Material |
· · · ·
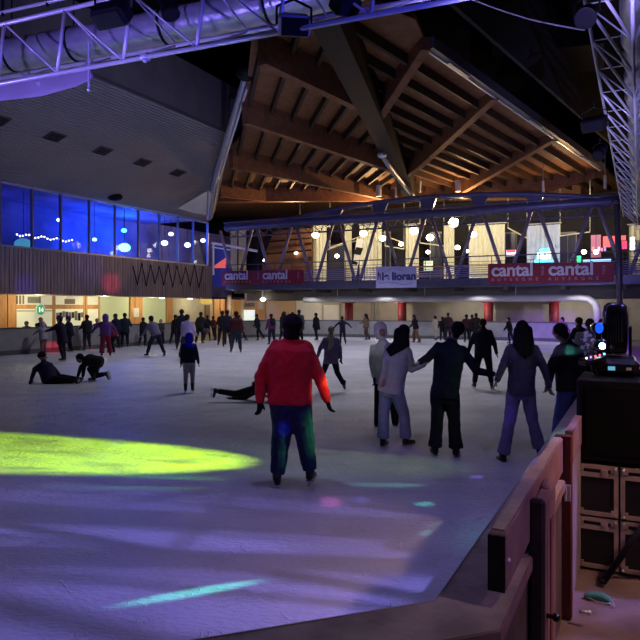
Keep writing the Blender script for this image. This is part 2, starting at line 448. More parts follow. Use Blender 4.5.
    rings += [ering(P-tup*(.045)*H, S*.172*k*bk, F*.135*k*bk), ering(P+tup*.30*TL, S*.162*k*bk, F*.128*k*bk), ering(P+tup*.62*TL, S*.178*k*bk, F*.135*k*bk),
              ering(P+tup*.82*TL, S*.175*k*bk, F*.125*k*bk), ering(P+tup*.92*TL, S*.150*k*(.3+.7*bk), F*.105*k*(.4+.6*bk)), ering(P+tup*.985*TL, S*.108*k*(.5+.5*bk), F*.09*k*(.6+.4*bk)), ering(NK+tup*.012*H, S*.080*k, F*.076*k), ering(NK+tup*.040*H, S*.068*k, F*.070*k)]
    j.loft(rings)
    for (sp, e, w) in AR:
        ww = e+(w-e)*.97
        j.cap(sp, e, .063*k*(.35+.65*bk), .056*k*(.35+.65*bk)); j.cap(e, ww, .054*k*(.45+.55*bk), .041*k*(.5+.5*bk))
    rm(j.build('jacket', topm or cloth(top_c), root, True), vox, 3, wrinkle)
    q = (.071*H if H > 1.45 else .077*H)/.115*headk
    HM = cloth(hair_c); HM2 = cloth(hat_c) if hat_c else HM
    # ---- hair / headwear
    if hair in ('short', 'long', 'bun', 'beanie_hair') and hood is None:
        h = MB(); h.sph(HD+hu*.030*q-hf*.018*q, .085*q, .096*q, .094*q, ax=(hs, hf, hu))
        h.cap(HD+hu*.0*q-hf*.05*q, HD-hu*.05*q-hf*.06*q, .058*q, .045*q)
        if hair == 'bun': h.sph(HD+hu*.10*q-hf*.06*q, .045*q)
        if hair == 'long':
            drop = HD-UP*.30*q
            for j_ in (-2, -1, 0, 1, 2):
                m0 = HD-hf*.06*q+hs*.030*j_*q; m1 = HD-hf*(.10-.012*abs(j_))*q-UP*.17*q+hs*.038*j_*q; m2 = NK-F*.135*k*bulk-tup*.10*H+S*.035*j_*q
                if F.dot(hf) < 0: m2 = NK+F*.135*k*bulk-tup*.10*H+S*.035*j_*q
                m2 = m2+tup*.018*H*abs(j_)
                h.cap(m0, m1, .056*q, .058*q, 10); h.cap(m1, m2, .058*q, .026*q, 10)
        rm(h.build('hair', HM, root, True), vox*.6, 2, wrinkle*.5)
    if hat_c and hood is None:
        h = MB(); h.sph(HD+hu*.045*q-hf*.008*q, .092*q, .104*q, .092*q, ax=(hs, hf, hu))
        h.loft([ering(HD+hu*.02*q-hf*.012*q, hs*.094*q, hf*.104*q), ering(HD+hu*.065*q-hf*.012*q, hs*.094*q, hf*.104*q)])
        rm(h.build('beanie', HM2, root, True), vox*.6, 2)
    if hood is not None:
        h = MB(); n = 16; rg = []
        for t_, r_ in ((-.125, .085), (-.07, .100), (-.01, .106), (.05, .106), (.10, .092), (.135, .055), (.148, .02)):
            rg.append(ering(HD+hu*t_*q-hf*.022*q, hs*r_*q, hf*(r_+.004)*q, 18, 1))
        h.loft(rg)
        rm(h.build('hood', cloth(hood), root, True), vox*.6, 2)
        if face_detail or vox < .02:
            fc = MB(); fc.sph(HD+hf*.058*q-hu*.012*q, .058*q, .045*q, .078*q, ax=(hs, hf, hu)); fc.cap(HD+hf*.098*q, HD+hf*.112*q-hu*.025*q, .01*q, .013*q, 8)
            rm(fc.build('face', skin, root, True), .008, 2)
    if face_detail:
        zz = .012 if hood is not None else 0
        for sg in (1, -1):
            e = MB(); e.sph(HD+hs*sg*.032*q+hf*(.082+zz)*q+hu*.006*q, .013*q, .012*q, .009*q, nu=10, nv=7, ax=(hs, hf, hu)); eo = e.build('eye', EYE, root, True)
            e = MB(); e.sph(HD+hs*sg*.032*q+hf*(.0925+zz)*q+hu*.006*q, .006*q, .004*q, .006*q, nu=8, nv=6, ax=(hs, hf, hu)); e.build('iris', PUP, eo, True)
            e = MB(); e.cap(HD+hs*sg*.018*q+hf*(.091+zz)*q+hu*.026*q, HD+hs*sg*.046*q+hf*(.082+zz)*q+hu*.026*q, .0045*q, .003*q, 6); e.build('eyebrow', HM, root, True)
        e = MB(); e.cap(HD-hs*.02*q+hf*(.086+zz)*q-hu*.058*q, HD+hs*.02*q+hf*(.086+zz)*q-hu*.058*q, .006*q, .006*q, 6); e.build('mouth', mat('lips', (.32, .11, .10), .5), root, True)
    if mask:
        e = MB(); e.sph(HD+hf*.075*q-hu*.05*q, .056*q, .05*q, .046*q, ax=(hs, hf, hu)); e.build('face_mask', cloth(mask), root, True)
    if gaiter:
        h = MB(); h.cap(HD-hu*.045*q-hf*.02*q, NK+tup*.01*H, .078*q, .082*k)
        rm(h.build('neck_warmer', cloth(gaiter), root, True), vox*.7, 2)
    if scarf:
        h = MB()
        for i in range(10):
            t0 = 2*PI*i/10; t1 = 2*PI*(i+1)/10
            c = NK+tup*.035*k
            h.cap(c+(S*math.cos(t0)+F*math.sin(t0))*.078*k, c+(S*math.cos(t1)+F*math.sin(t1))*.078*k, .042*k, .042*k, 8)
        sf = f
        h.cap(NK+sf*.10*k+S*.02*k, NK+sf*.15*k-tup*.30*k+S*.03*k, .05*k, .045*k, 8); h.cap(NK+sf*.10*k-S*.03*k, NK+sf*.15*k-tup*.20*k-S*.04*k, .05*k, .045*k, 8)
        rm(h.build('scarf', cloth(scarf), root, True), vox*.8, 2)
    if pack:
        h = MB(); c = NK-tup*.40*TL-F*math.copysign(1, F.dot(f))*.20*k
        h.bbox(c, S*.28*k, F*.16*k, tup*.40*k, .05*k)
        for sg in (1, -1): h.path([c+tup*.18*k+S*sg*.09*k, NK-tup*.02*k+S*sg*.09*k-F*.02, c+S*sg*.11*k-tup*.15*k+f*.1*k], .014*k, 6)
        h.build('backpack', cloth(pack), root, True)
    if skirt:
        h = MB(); h.loft([ering(P-tup*.21*H, S*.22*k, F*.18*k), ering(P-tup*.05*H, S*.165*k, F*.125*k), ering(P+tup*.05*H, S*.14*k, F*.10*k)])
        rm(h.build('skirt', cloth(skirt), root, True), vox, 2)
    if skates:
        for i, (h0, kn, an) in enumerate(LG):
            sd = (kn-an).normalized()
            fl_ = sd if (sd.z < .75) else UP
            out = s*(.22 if i == 0 else -.22)
            skate(root, an, (f+out).normalized() if fl_ is UP else (f-UP*.3), k, vox, BLACKB if vox > .02 or True else BLACKB, True if fl_ is UP else fl_)
    return root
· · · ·
Task to carry out |
Repeat the material above verbatim. Leave the pictures behind.

Result of the exercise |
Keep writing the Blender script for this image. This is part 2, starting at line 448. More parts follow. Use Blender 4.5.
    rings += [ering(P-tup*(.045)*H, S*.172*k*bk, F*.135*k*bk), ering(P+tup*.30*TL, S*.162*k*bk, F*.128*k*bk), ering(P+tup*.62*TL, S*.178*k*bk, F*.135*k*bk),
              ering(P+tup*.82*TL, S*.175*k*bk, F*.125*k*bk), ering(P+tup*.92*TL, S*.150*k*(.3+.7*bk), F*.105*k*(.4+.6*bk)), ering(P+tup*.985*TL, S*.108*k*(.5+.5*bk), F*.09*k*(.6+.4*bk)), ering(NK+tup*.012*H, S*.080*k, F*.076*k), ering(NK+tup*.040*H, S*.068*k, F*.070*k)]
    j.loft(rings)
    for (sp, e, w) in AR:
        ww = e+(w-e)*.97
        j.cap(sp, e, .063*k*(.35+.65*bk), .056*k*(.35+.65*bk)); j.cap(e, ww, .054*k*(.45+.55*bk), .041*k*(.5+.5*bk))
    rm(j.build('jacket', topm or cloth(top_c), root, True), vox, 3, wrinkle)
    q = (.071*H if H > 1.45 else .077*H)/.115*headk
    HM = cloth(hair_c); HM2 = cloth(hat_c) if hat_c else HM
    # ---- hair / headwear
    if hair in ('short', 'long', 'bun', 'beanie_hair') and hood is None:
        h = MB(); h.sph(HD+hu*.030*q-hf*.018*q, .085*q, .096*q, .094*q, ax=(hs, hf, hu))
        h.cap(HD+hu*.0*q-hf*.05*q, HD-hu*.05*q-hf*.06*q, .058*q, .045*q)
        if hair == 'bun': h.sph(HD+hu*.10*q-hf*.06*q, .045*q)
        if hair == 'long':
            drop = HD-UP*.30*q
            for j_ in (-2, -1, 0, 1, 2):
                m0 = HD-hf*.06*q+hs*.030*j_*q; m1 = HD-hf*(.10-.012*abs(j_))*q-UP*.17*q+hs*.038*j_*q; m2 = NK-F*.135*k*bulk-tup*.10*H+S*.035*j_*q
                if F.dot(hf) < 0: m2 = NK+F*.135*k*bulk-tup*.10*H+S*.035*j_*q
                m2 = m2+tup*.018*H*abs(j_)
                h.cap(m0, m1, .056*q, .058*q, 10); h.cap(m1, m2, .058*q, .026*q, 10)
        rm(h.build('hair', HM, root, True), vox*.6, 2, wrinkle*.5)
    if hat_c and hood is None:
        h = MB(); h.sph(HD+hu*.045*q-hf*.008*q, .092*q, .104*q, .092*q, ax=(hs, hf, hu))
        h.loft([ering(HD+hu*.02*q-hf*.012*q, hs*.094*q, hf*.104*q), ering(HD+hu*.065*q-hf*.012*q, hs*.094*q, hf*.104*q)])
        rm(h.build('beanie', HM2, root, True), vox*.6, 2)
    if hood is not None:
        h = MB(); n = 16; rg = []
        for t_, r_ in ((-.125, .085), (-.07, .100), (-.01, .106), (.05, .106), (.10, .092), (.135, .055), (.148, .02)):
            rg.append(ering(HD+hu*t_*q-hf*.022*q, hs*r_*q, hf*(r_+.004)*q, 18, 1))
        h.loft(rg)
        rm(h.build('hood', cloth(hood), root, True), vox*.6, 2)
        if face_detail or vox < .02:
            fc = MB(); fc.sph(HD+hf*.058*q-hu*.012*q, .058*q, .045*q, .078*q, ax=(hs, hf, hu)); fc.cap(HD+hf*.098*q, HD+hf*.112*q-hu*.025*q, .01*q, .013*q, 8)
            rm(fc.build('face', skin, root, True), .008, 2)
    if face_detail:
        zz = .012 if hood is not None else 0
        for sg in (1, -1):
            e = MB(); e.sph(HD+hs*sg*.032*q+hf*(.082+zz)*q+hu*.006*q, .013*q, .012*q, .009*q, nu=10, nv=7, ax=(hs, hf, hu)); eo = e.build('eye', EYE, root, True)
            e = MB(); e.sph(HD+hs*sg*.032*q+hf*(.0925+zz)*q+hu*.006*q, .006*q, .004*q, .006*q, nu=8, nv=6, ax=(hs, hf, hu)); e.build('iris', PUP, eo, True)
            e = MB(); e.cap(HD+hs*sg*.018*q+hf*(.091+zz)*q+hu*.026*q, HD+hs*sg*.046*q+hf*(.082+zz)*q+hu*.026*q, .0045*q, .003*q, 6); e.build('eyebrow', HM, root, True)
        e = MB(); e.cap(HD-hs*.02*q+hf*(.086+zz)*q-hu*.058*q, HD+hs*.02*q+hf*(.086+zz)*q-hu*.058*q, .006*q, .006*q, 6); e.build('mouth', mat('lips', (.32, .11, .10), .5), root, True)
    if mask:
        e = MB(); e.sph(HD+hf*.075*q-hu*.05*q, .056*q, .05*q, .046*q, ax=(hs, hf, hu)); e.build('face_mask', cloth(mask), root, True)
    if gaiter:
        h = MB(); h.cap(HD-hu*.045*q-hf*.02*q, NK+tup*.01*H, .078*q, .082*k)
        rm(h.build('neck_warmer', cloth(gaiter), root, True), vox*.7, 2)
    if scarf:
        h = MB()
        for i in range(10):
            t0 = 2*PI*i/10; t1 = 2*PI*(i+1)/10
            c = NK+tup*.035*k
            h.cap(c+(S*math.cos(t0)+F*math.sin(t0))*.078*k, c+(S*math.cos(t1)+F*math.sin(t1))*.078*k, .042*k, .042*k, 8)
        sf = f
        h.cap(NK+sf*.10*k+S*.02*k, NK+sf*.15*k-tup*.30*k+S*.03*k, .05*k, .045*k, 8); h.cap(NK+sf*.10*k-S*.03*k, NK+sf*.15*k-tup*.20*k-S*.04*k, .05*k, .045*k, 8)
        rm(h.build('scarf', cloth(scarf), root, True), vox*.8, 2)
    if pack:
        h = MB(); c = NK-tup*.40*TL-F*math.copysign(1, F.dot(f))*.20*k
        h.bbox(c, S*.28*k, F*.16*k, tup*.40*k, .05*k)
        for sg in (1, -1): h.path([c+tup*.18*k+S*sg*.09*k, NK-tup*.02*k+S*sg*.09*k-F*.02, c+S*sg*.11*k-tup*.15*k+f*.1*k], .014*k, 6)
        h.build('backpack', cloth(pack), root, True)
    if skirt:
        h = MB(); h.loft([ering(P-tup*.21*H, S*.22*k, F*.18*k), ering(P-tup*.05*H, S*.165*k, F*.125*k), ering(P+tup*.05*H, S*.14*k, F*.10*k)])
        rm(h.build('skirt', cloth(skirt), root, True), vox, 2)
    if skates:
        for i, (h0, kn, an) in enumerate(LG):
            sd = (kn-an).normalized()
            fl_ = sd if (sd.z < .75) else UP
            out = s*(.22 if i == 0 else -.22)
            skate(root, an, (f+out).normalized() if fl_ is UP else (f-UP*.3), k, vox, BLACKB if vox > .02 or True else BLACKB, True if fl_ is UP else fl_)
    return root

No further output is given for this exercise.